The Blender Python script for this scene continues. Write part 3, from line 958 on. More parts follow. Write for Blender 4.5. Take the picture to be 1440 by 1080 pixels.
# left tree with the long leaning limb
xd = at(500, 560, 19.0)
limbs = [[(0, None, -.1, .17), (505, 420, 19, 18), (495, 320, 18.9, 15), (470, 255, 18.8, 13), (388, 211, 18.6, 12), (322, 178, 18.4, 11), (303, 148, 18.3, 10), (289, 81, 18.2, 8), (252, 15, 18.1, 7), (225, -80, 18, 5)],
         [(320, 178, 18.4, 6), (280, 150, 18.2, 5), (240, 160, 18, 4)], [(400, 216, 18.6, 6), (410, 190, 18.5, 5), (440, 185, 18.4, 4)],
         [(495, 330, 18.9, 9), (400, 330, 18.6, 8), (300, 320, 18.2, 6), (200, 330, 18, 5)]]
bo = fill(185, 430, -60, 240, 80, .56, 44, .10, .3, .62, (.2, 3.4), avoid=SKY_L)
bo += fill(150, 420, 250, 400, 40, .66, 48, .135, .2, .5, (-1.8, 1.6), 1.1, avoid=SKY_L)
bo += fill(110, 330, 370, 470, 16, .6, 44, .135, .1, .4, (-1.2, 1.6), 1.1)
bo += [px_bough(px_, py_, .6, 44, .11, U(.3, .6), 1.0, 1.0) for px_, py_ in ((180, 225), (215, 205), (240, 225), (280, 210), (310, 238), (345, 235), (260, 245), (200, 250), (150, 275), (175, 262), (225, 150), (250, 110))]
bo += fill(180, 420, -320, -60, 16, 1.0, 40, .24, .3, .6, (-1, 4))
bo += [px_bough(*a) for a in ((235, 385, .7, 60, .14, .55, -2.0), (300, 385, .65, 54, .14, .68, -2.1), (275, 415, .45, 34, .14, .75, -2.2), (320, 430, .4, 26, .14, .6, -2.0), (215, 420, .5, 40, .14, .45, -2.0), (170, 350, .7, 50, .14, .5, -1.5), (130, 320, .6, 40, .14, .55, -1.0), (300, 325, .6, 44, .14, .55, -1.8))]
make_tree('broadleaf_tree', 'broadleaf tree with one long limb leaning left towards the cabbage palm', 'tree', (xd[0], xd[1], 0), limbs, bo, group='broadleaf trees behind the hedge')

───

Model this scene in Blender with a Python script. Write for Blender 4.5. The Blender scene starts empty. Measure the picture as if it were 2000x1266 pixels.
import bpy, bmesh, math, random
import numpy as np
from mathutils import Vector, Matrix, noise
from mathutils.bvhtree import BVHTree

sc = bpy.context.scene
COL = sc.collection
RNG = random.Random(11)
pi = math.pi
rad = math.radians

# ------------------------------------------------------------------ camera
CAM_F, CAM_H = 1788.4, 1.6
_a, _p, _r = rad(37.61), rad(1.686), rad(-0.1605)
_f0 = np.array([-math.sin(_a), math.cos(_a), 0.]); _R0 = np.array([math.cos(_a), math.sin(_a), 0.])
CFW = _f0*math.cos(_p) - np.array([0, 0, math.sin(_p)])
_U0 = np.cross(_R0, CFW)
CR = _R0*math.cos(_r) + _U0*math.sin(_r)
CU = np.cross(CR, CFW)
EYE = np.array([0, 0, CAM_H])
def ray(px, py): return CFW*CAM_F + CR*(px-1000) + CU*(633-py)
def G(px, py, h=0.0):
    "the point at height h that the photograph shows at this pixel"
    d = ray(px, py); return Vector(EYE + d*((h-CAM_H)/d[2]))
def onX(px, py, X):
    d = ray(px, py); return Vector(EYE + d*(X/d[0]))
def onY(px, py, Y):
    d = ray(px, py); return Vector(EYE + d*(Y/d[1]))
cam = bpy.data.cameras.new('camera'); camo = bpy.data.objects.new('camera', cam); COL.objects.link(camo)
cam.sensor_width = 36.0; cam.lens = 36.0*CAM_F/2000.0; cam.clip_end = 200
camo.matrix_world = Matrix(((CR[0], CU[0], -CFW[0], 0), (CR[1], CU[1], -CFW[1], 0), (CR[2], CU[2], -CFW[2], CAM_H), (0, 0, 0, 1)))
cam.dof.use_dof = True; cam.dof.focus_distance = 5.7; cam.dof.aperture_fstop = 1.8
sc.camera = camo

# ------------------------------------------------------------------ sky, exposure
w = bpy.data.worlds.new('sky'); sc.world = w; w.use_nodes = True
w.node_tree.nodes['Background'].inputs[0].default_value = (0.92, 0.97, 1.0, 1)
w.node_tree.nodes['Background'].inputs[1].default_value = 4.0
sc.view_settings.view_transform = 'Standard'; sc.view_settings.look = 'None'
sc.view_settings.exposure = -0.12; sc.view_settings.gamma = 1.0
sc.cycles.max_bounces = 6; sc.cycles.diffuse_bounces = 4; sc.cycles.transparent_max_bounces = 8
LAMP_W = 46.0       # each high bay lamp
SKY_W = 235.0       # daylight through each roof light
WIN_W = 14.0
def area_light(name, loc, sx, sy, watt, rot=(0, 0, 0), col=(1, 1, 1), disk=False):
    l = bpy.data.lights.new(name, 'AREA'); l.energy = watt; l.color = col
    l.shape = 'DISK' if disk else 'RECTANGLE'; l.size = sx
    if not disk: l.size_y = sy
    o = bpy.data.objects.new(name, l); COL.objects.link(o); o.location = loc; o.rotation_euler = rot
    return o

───

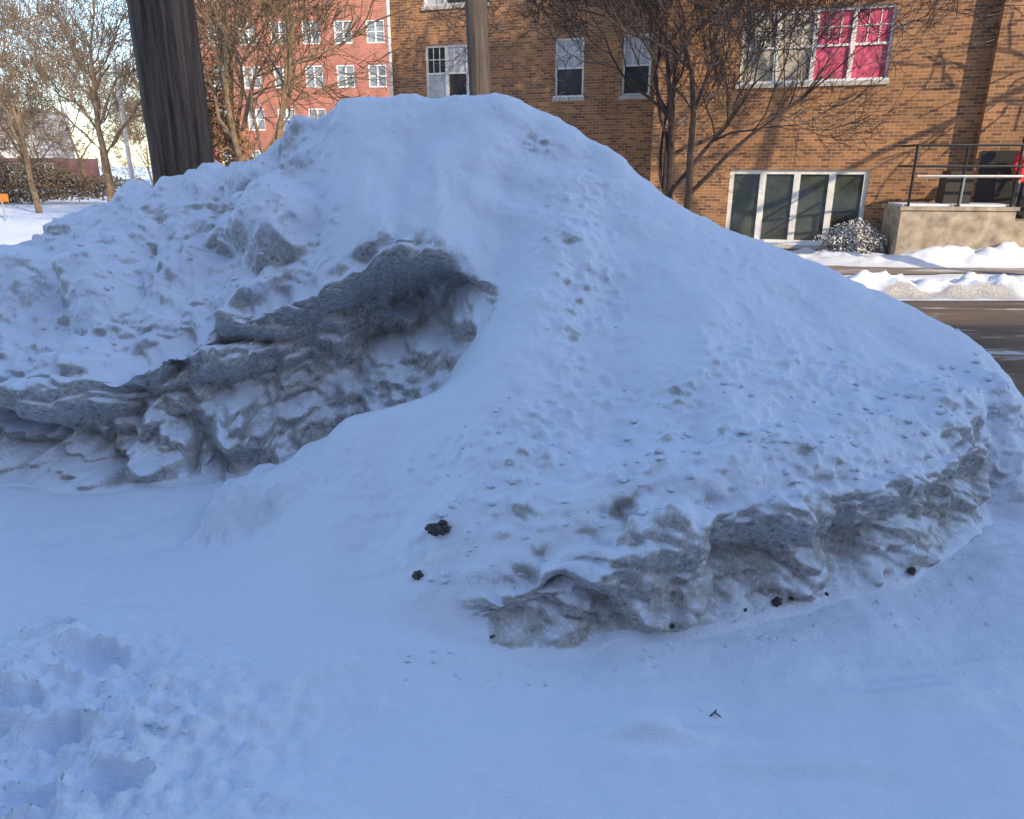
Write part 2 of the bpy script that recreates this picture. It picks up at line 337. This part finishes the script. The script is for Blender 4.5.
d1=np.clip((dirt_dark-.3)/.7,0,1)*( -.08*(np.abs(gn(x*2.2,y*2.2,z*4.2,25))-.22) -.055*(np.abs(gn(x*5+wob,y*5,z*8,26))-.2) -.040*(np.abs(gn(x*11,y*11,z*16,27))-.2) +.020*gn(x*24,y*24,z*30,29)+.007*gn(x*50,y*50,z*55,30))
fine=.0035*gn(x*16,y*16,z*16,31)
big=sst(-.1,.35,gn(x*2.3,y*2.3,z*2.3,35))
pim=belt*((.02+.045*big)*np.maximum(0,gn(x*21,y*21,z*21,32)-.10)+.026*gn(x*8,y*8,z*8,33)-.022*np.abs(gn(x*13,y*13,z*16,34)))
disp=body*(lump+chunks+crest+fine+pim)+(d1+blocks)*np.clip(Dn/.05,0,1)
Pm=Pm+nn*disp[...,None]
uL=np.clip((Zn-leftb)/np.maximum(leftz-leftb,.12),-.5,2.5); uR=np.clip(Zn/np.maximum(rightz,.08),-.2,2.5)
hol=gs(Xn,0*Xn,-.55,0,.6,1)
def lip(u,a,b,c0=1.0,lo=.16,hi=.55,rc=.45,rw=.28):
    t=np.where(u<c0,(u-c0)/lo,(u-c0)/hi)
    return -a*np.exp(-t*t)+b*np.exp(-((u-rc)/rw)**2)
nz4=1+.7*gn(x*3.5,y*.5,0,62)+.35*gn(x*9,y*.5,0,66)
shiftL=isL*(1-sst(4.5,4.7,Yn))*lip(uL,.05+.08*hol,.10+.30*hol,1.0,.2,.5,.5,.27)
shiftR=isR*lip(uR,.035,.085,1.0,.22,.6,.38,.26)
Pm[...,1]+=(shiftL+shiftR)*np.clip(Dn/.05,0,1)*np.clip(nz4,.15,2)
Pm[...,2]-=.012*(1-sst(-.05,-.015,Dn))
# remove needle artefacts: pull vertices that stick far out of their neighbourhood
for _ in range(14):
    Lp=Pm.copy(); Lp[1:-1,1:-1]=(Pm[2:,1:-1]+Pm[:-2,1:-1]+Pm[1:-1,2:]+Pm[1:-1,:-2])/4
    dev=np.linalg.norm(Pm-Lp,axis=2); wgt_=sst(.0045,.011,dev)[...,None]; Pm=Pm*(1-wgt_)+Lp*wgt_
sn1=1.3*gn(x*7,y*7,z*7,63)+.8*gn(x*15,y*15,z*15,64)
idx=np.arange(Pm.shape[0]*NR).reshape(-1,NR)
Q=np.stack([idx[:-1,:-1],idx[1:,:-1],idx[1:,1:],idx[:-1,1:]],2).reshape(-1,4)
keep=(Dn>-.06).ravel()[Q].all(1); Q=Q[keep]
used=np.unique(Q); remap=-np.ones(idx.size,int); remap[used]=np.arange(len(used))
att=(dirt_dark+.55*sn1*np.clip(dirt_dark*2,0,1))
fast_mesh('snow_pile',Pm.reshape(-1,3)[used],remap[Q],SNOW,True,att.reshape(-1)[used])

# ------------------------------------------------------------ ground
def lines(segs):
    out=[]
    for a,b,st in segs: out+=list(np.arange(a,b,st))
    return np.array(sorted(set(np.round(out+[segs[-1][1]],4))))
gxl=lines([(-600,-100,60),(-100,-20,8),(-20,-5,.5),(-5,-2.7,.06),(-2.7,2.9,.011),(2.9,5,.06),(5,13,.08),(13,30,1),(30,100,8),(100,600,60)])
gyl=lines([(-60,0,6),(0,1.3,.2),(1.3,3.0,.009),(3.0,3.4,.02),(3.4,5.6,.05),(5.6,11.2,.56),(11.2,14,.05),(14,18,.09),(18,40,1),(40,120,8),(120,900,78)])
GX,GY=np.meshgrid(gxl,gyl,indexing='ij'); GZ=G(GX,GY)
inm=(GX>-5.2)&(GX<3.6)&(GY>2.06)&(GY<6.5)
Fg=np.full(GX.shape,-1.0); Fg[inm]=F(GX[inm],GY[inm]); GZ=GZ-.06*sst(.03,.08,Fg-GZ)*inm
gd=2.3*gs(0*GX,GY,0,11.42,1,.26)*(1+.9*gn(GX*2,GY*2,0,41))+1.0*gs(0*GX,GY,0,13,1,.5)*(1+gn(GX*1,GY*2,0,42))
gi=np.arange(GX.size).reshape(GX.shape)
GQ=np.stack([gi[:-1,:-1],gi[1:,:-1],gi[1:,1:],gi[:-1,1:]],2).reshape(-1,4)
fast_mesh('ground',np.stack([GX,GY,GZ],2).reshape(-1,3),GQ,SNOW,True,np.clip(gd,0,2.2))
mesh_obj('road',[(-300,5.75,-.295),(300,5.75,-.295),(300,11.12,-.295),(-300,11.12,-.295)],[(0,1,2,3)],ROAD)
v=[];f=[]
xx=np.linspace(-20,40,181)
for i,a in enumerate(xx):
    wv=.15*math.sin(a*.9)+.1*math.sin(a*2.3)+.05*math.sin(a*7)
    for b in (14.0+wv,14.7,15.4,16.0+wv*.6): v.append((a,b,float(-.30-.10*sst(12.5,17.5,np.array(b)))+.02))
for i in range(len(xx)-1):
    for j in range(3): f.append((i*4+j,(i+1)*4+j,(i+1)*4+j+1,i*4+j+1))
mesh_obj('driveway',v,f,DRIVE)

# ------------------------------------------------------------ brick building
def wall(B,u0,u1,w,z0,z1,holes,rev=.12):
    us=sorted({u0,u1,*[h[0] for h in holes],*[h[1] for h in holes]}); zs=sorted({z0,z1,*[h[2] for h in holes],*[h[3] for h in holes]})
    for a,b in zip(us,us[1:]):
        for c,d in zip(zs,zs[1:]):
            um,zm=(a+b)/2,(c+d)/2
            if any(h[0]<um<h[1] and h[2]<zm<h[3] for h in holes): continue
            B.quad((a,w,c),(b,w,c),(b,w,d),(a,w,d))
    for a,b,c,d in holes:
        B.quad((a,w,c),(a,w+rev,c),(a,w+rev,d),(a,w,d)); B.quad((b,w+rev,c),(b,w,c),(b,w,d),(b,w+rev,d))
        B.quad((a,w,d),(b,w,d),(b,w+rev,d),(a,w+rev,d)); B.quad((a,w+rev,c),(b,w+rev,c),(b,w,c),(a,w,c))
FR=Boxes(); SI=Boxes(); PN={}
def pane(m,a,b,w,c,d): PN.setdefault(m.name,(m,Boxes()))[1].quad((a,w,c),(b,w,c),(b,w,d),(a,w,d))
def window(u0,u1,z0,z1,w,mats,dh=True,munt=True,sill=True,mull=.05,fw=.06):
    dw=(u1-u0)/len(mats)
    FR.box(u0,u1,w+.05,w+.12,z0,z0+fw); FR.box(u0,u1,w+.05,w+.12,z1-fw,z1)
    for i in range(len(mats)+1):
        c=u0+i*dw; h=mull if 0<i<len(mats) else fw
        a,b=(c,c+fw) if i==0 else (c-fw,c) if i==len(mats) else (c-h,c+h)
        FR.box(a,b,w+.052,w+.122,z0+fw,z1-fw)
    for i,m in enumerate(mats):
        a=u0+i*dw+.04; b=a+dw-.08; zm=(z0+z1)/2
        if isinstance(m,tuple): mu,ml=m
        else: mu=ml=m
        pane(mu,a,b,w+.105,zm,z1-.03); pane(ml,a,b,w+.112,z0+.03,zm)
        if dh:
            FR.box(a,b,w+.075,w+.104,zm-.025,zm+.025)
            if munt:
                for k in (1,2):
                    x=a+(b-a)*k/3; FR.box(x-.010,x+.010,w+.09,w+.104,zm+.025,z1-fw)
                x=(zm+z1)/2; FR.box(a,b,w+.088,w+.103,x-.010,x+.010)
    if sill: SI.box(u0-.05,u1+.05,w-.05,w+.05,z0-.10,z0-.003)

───

Take the lines from the line with "The Blender Python" through the line with "330, 18, 5)]]", both ends included, and give them again exactly, with nothing else.

The Blender Python script for this scene continues. Write part 3, from line 958 on. More parts follow. Write for Blender 4.5. Take the picture to be 1440 by 1080 pixels.
# left tree with the long leaning limb
xd = at(500, 560, 19.0)
limbs = [[(0, None, -.1, .17), (505, 420, 19, 18), (495, 320, 18.9, 15), (470, 255, 18.8, 13), (388, 211, 18.6, 12), (322, 178, 18.4, 11), (303, 148, 18.3, 10), (289, 81, 18.2, 8), (252, 15, 18.1, 7), (225, -80, 18, 5)],
         [(320, 178, 18.4, 6), (280, 150, 18.2, 5), (240, 160, 18, 4)], [(400, 216, 18.6, 6), (410, 190, 18.5, 5), (440, 185, 18.4, 4)],
         [(495, 330, 18.9, 9), (400, 330, 18.6, 8), (300, 320, 18.2, 6), (200, 330, 18, 5)]]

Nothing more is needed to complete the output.